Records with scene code
---

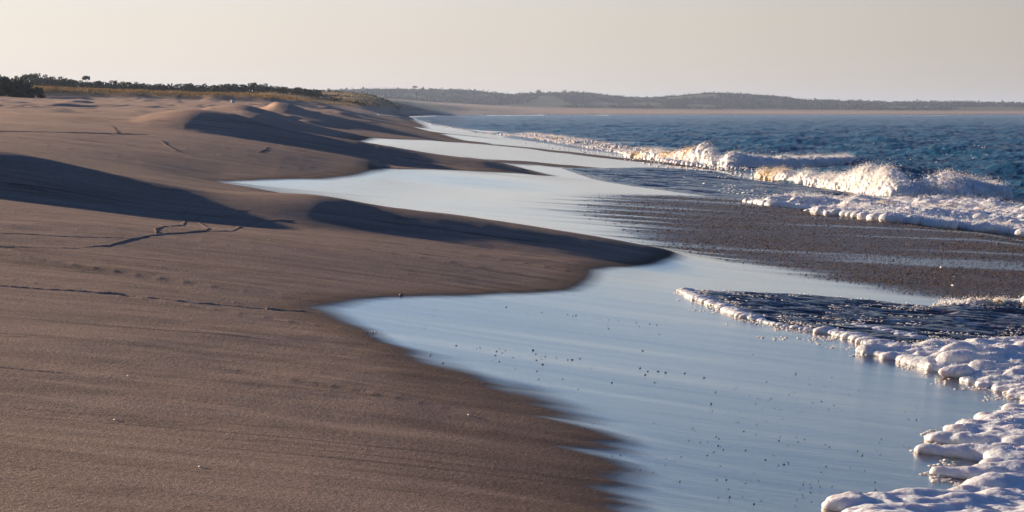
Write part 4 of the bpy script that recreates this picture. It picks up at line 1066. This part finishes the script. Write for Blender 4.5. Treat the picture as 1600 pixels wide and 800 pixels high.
J = [(0, 0, .13, .13), (0, .16, .22, .12), (0, .30, .36, .13), (0, .36, .46, .055), (0, .40, .55, .085), (0, .42, .64, .075), (-.1, -.15, .12, .085), (-.12, -.5, .22, .06), (-.12, -.85, .06, .045), (-.12, -.93, .12, .035), (.1, -.15, .12, .085), (.12, -.5, .14, .06), (.12, -.88, .06, .045), (.12, -.96, .12, .035),
     (-.19, .3, .36, .05), (-.26, .48, .18, .04), (-.2, .5, .03, .035), (.19, .3, .36, .05), (.26, .48, .18, .04), (.2, .5, .03, .035)]
E = [(0, 1), (1, 2), (2, 3), (3, 4), (4, 5), (0, 6), (6, 7), (7, 8), (8, 9), (0, 10), (10, 11), (11, 12), (12, 13), (2, 14), (14, 15), (15, 16), (2, 17), (17, 18), (18, 19)]
skin('body', J, E, M_SKIN, r)
skin('shirt', [(0, .02, .14, .155), (0, .16, .24, .15), (0, .30, .37, .155), (-.19, .3, .36, .07), (.19, .3, .36, .07)], [(0, 1), (1, 2), (2, 3), (2, 4)], M_WHITE, r)
skin('trousers', [(0, -.01, .13, .155), (-.1, -.15, .13, .105), (-.12, -.5, .23, .09), (-.12, -.82, .09, .07), (.1, -.15, .13, .105), (.12, -.5, .15, .09), (.12, -.84, .08, .07)], [(0, 1), (1, 2), (2, 3), (0, 4), (4, 5), (5, 6)], M_DARK, r)
skin('hair', [(0, .44, .60, .10), (0, .45, .68, .08)], [(0, 1)], M_HAIR, r)
tag(r, 'person in dark trousers and light top reclining on the sand below the dunes', 'person')

def bevel_box(name, cx, cy, cz, sx, sy, sz_, mat, parent, bev=.015):
    bm = bmesh.new(); bmesh.ops.create_cube(bm, size=1.0)
    for v in bm.verts: v.co = Vector((v.co.x * sx + cx, v.co.y * sy + cy, v.co.z * sz_ + cz))
    bmesh.ops.bevel(bm, geom=bm.edges[:], offset=bev, segments=2, affect='EDGES')
    me = bpy.data.meshes.new(name); bm.to_mesh(me); bm.free(); me.materials.append(mat)
    o = bpy.data.objects.new(name, me); COL.objects.link(o); o.parent = parent
    return o
X, Y = at(365.5, 222), 222
r = empty('cool_box', (X, Y, gz(X, Y) - .02)); r.rotation_euler = (0, 0, .3)
bevel_box('box_body', 0, 0, .16, .44, .30, .32, M_WHITE, r); bevel_box('lid', 0, 0, .35, .47, .33, .06, M_WHITE, r); bevel_box('handle', 0, 0, .40, .20, .03, .03, M_DARK, r, .006)
tag(r, 'small white box standing alone on the upper beach below the dune grass', 'box')

# ------------------------------------------------------------------ sea haze
M_AIR = bpy.data.materials.new('sea_air'); M_AIR.use_nodes = True; nt = M_AIR.node_tree; nt.nodes.clear()
mo = nt.nodes.new('ShaderNodeOutputMaterial'); pv = nt.nodes.new('ShaderNodeVolumePrincipled')
pv.inputs['Color'].default_value = (.60, .74, 1.0, 1); pv.inputs['Density'].default_value = .00014; pv.inputs['Anisotropy'].default_value = .2
nt.links.new(pv.outputs[0], mo.inputs['Volume'])
bm = bmesh.new(); bmesh.ops.create_cube(bm, size=1.0)
for v in bm.verts: v.co = Vector((v.co.x * 90000, v.co.y * 40000, (v.co.z + .5) * 66 - 6))
me = bpy.data.meshes.new('haze'); bm.to_mesh(me); bm.free(); me.materials.append(M_AIR)
hz = bpy.data.objects.new('haze', me); COL.objects.link(hz); hz['kind'] = 'stuff'
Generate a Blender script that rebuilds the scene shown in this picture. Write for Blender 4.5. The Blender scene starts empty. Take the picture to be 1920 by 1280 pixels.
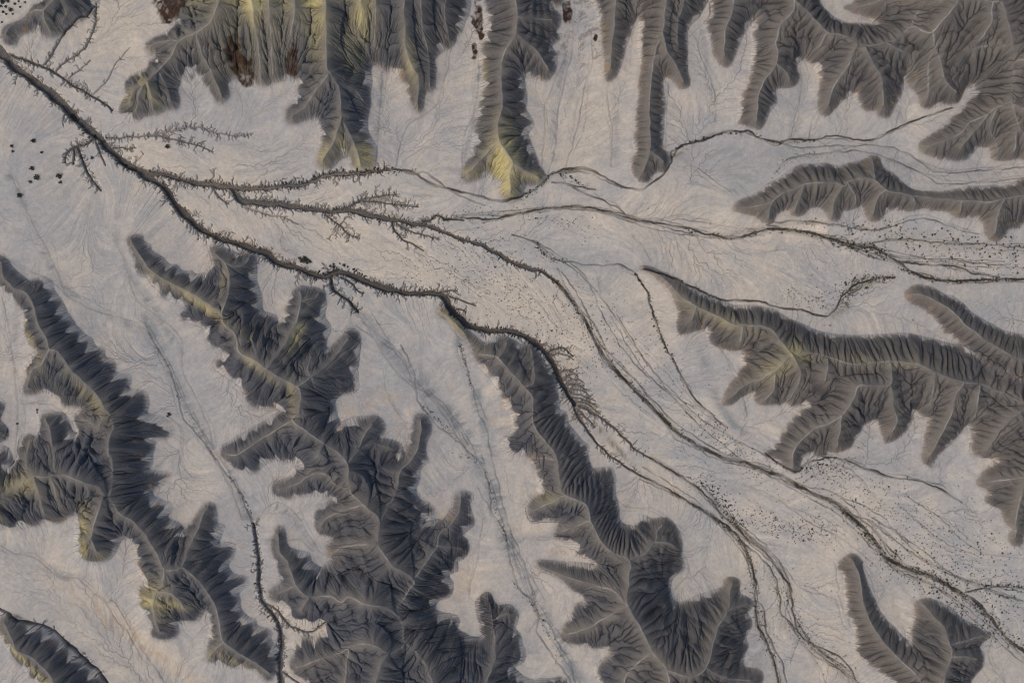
import bpy, math, heapq, time
import numpy as np
T0 = time.time()
# ------------------------------------------------------------------ camera, sky, sun, exposure
S = 0.25            # metres of ground per traced unit
CAM_H = 320.0
scene = bpy.context.scene
cam = bpy.data.cameras.new('camera'); cam.lens = 24; cam.sensor_width = 36
cam.clip_start = 1; cam.clip_end = 20000
camo = bpy.data.objects.new('camera', cam); scene.collection.objects.link(camo)
camo.location = (0, 0, CAM_H); camo.rotation_euler = (0, 0, 0)
scene.camera = camo
scene.cycles.filter_width = 1.1
SUN_EL, SUN_AZ = math.radians(46), math.radians(255)      # azimuth clockwise from +Y (north)
w = bpy.data.worlds.new('World'); scene.world = w; w.use_nodes = True
nt = w.node_tree; bg = nt.nodes['Background']
sky = nt.nodes.new('ShaderNodeTexSky'); sky.sky_type = 'NISHITA'; sky.sun_disc = False
sky.sun_elevation = SUN_EL; sky.sun_rotation = SUN_AZ; sky.air_density = 1.0; sky.dust_density = 3.0
nt.links.new(sky.outputs[0], bg.inputs[0]); bg.inputs[1].default_value = 0.135
sl = bpy.data.lights.new('sun', 'SUN'); sl.energy = 1.12; sl.angle = math.radians(14); sl.color = (1.0, 0.90, 0.78)
so = bpy.data.objects.new('sun', sl); scene.collection.objects.link(so)
so.rotation_euler = (math.radians(90) - SUN_EL, 0, math.pi - SUN_AZ)
so.location = (0, 0, 200)
scene.view_settings.view_transform = 'Standard'; scene.view_settings.look = 'None'
scene.view_settings.gamma = 1; scene.view_settings.exposure = 0.16
# ------------------------------------------------------------------ traced plan of the badlands (x right, y down)
def P(s):
    return np.array([[float(v) for v in q.split(',')] for q in s.split()])
HILLS = []   # (label, outline, crests)
def hill(label, outline, crests): HILLS.append((label, P(outline), [P(c) for c in crests.strip().split('\n')]))
hill('small dark grey hill in the top left corner beside shrubs',
 '7,63 20,50 50,37 67,13 87,-4 110,-40 190,-45 186,-10 183,20 160,37 133,50 120,63 100,71 83,71 72,60 50,65 37,73 30,87 20,92 8,82',
 '''13,67 22,55 50,38 67,23 83,20 100,7 117,-12 150,-25
84,20 86,40 95,58
117,-5 130,20 118,45''')
hill('large dark hill with yellow dusted crests and fanned spurs along the top edge',
 '300,-60 298,5 318,28 333,45 333,52 313,62 293,73 273,87 283,97 298,103 297,112 282,115 278,130 267,135 237,153 237,180 223,197 222,210 233,223 253,232 265,223 277,218 300,213 315,206 333,203 337,187 335,170 338,150 353,158 367,140 383,157 398,182 417,193 430,182 427,167 430,153 447,147 473,163 477,157 497,163 520,153 543,150 563,160 557,187 538,213 538,228 550,233 570,227 597,227 605,247 603,277 593,297 595,310 617,315 637,300 650,293 655,293 660,307 677,320 700,317 705,300 703,273 690,253 690,233 693,200 695,160 693,127 705,123 720,135 730,133 750,143 763,167 770,190 783,210 793,200 795,173 803,172 815,167 815,140 812,117 827,100 847,90 853,77 850,67 860,67 873,40 880,17 878,-10 878,-60',
 '''430,-50 405,33 383,57 340,80 320,113 287,147 257,167 247,190
340,80 303,80 283,90
270,165 262,185 258,210
280,155 285,180 290,205
303,140 315,165 322,190
383,57 372,70 385,110 405,150 418,182
505,-50 508,30 510,60 512,110 515,140
470,-50 478,30 487,90 492,150
560,-50 555,20 548,70
610,-50 613,30 613,90 615,130 623,143 638,172 643,220 657,253 670,283 677,312
617,143 600,165 575,200 550,222
643,222 632,255 617,285 606,303
623,143 640,160 668,172 682,190
664,-50 680,20 668,80
758,-50 760,50 762,97 777,133 785,150 784,205
712,-50 706,20 702,90
790,-50 792,43 803,100 807,133 806,162
840,-50 835,30 842,75''')
hill('long dark ridge with a yellow toe in the middle of the top edge',
 '907,-60 907,17 912,50 907,80 903,100 900,133 902,167 895,207 888,250 887,283 873,310 860,343 887,337 913,328 918,337 933,340 937,367 947,377 967,373 980,360 983,350 1000,347 1020,337 1007,310 997,280 987,253 997,237 983,207 988,187 977,147 990,147 1017,155 1033,148 1042,127 1040,103 1030,93 1047,77 1037,63 1047,50 1048,33 1027,20 1053,10 1057,-60',
 '''965,-50 966,0 970,33 968,67 957,83 943,110 940,140 942,200 934,233 935,263 950,287 960,307 957,333 957,362
968,67 990,85 1010,105 1028,132
970,35 1000,38 1035,42
935,263 910,292 878,326
957,305 985,322 1010,335''')
hill('pair of thin parallel ridges right of the long yellow toed ridge',
 '1113,-60 1120,33 1127,83 1132,110 1133,143 1140,155 1153,147 1163,123 1170,97 1180,67 1190,35 1196,30 1198,60 1195,90 1202,120 1198,150 1195,190 1190,230 1188,280 1183,310 1185,330 1200,343 1215,343 1222,325 1245,322 1253,310 1250,290 1237,280 1240,240 1243,200 1238,152 1250,145 1262,155 1275,167 1290,160 1283,130 1285,80 1290,53 1315,22 1320,-60',
 '''1150,-50 1152,30 1147,80 1143,130
1192,-50 1190,5 1192,22
1250,-50 1245,25 1240,65 1228,95 1222,133 1217,183 1217,233 1217,287 1205,322
1240,65 1250,100 1270,135 1280,155
1285,-50 1280,10 1268,50 1270,90
1217,287 1235,296 1243,305''')
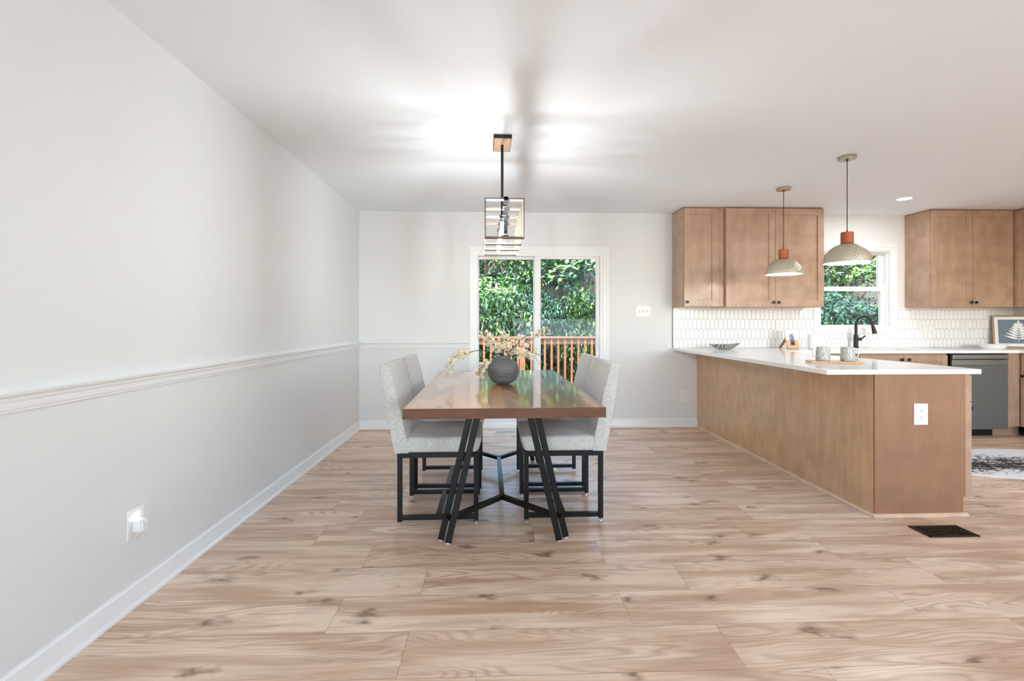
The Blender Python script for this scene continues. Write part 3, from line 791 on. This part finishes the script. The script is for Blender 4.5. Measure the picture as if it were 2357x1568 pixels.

---

**Task requirements**
Review the material and copy each line in which the word "this" appears.

**Answer to the problem**
Write part 4 of the bpy script that recreates this picture. It picks up at line 1066. This part finishes the script. Write for Blender 4.5. Treat the picture as 1600 pixels wide and 800 pixels high.
Generate a Blender script that rebuilds the scene shown in this picture. Write for Blender 4.5. The Blender scene starts empty. Take the picture to be 1920 by 1280 pixels.
The Blender Python script for this scene continues. Write part 3, from line 791 on. This part finishes the script. The script is for Blender 4.5. Measure the picture as if it were 2357x1568 pixels.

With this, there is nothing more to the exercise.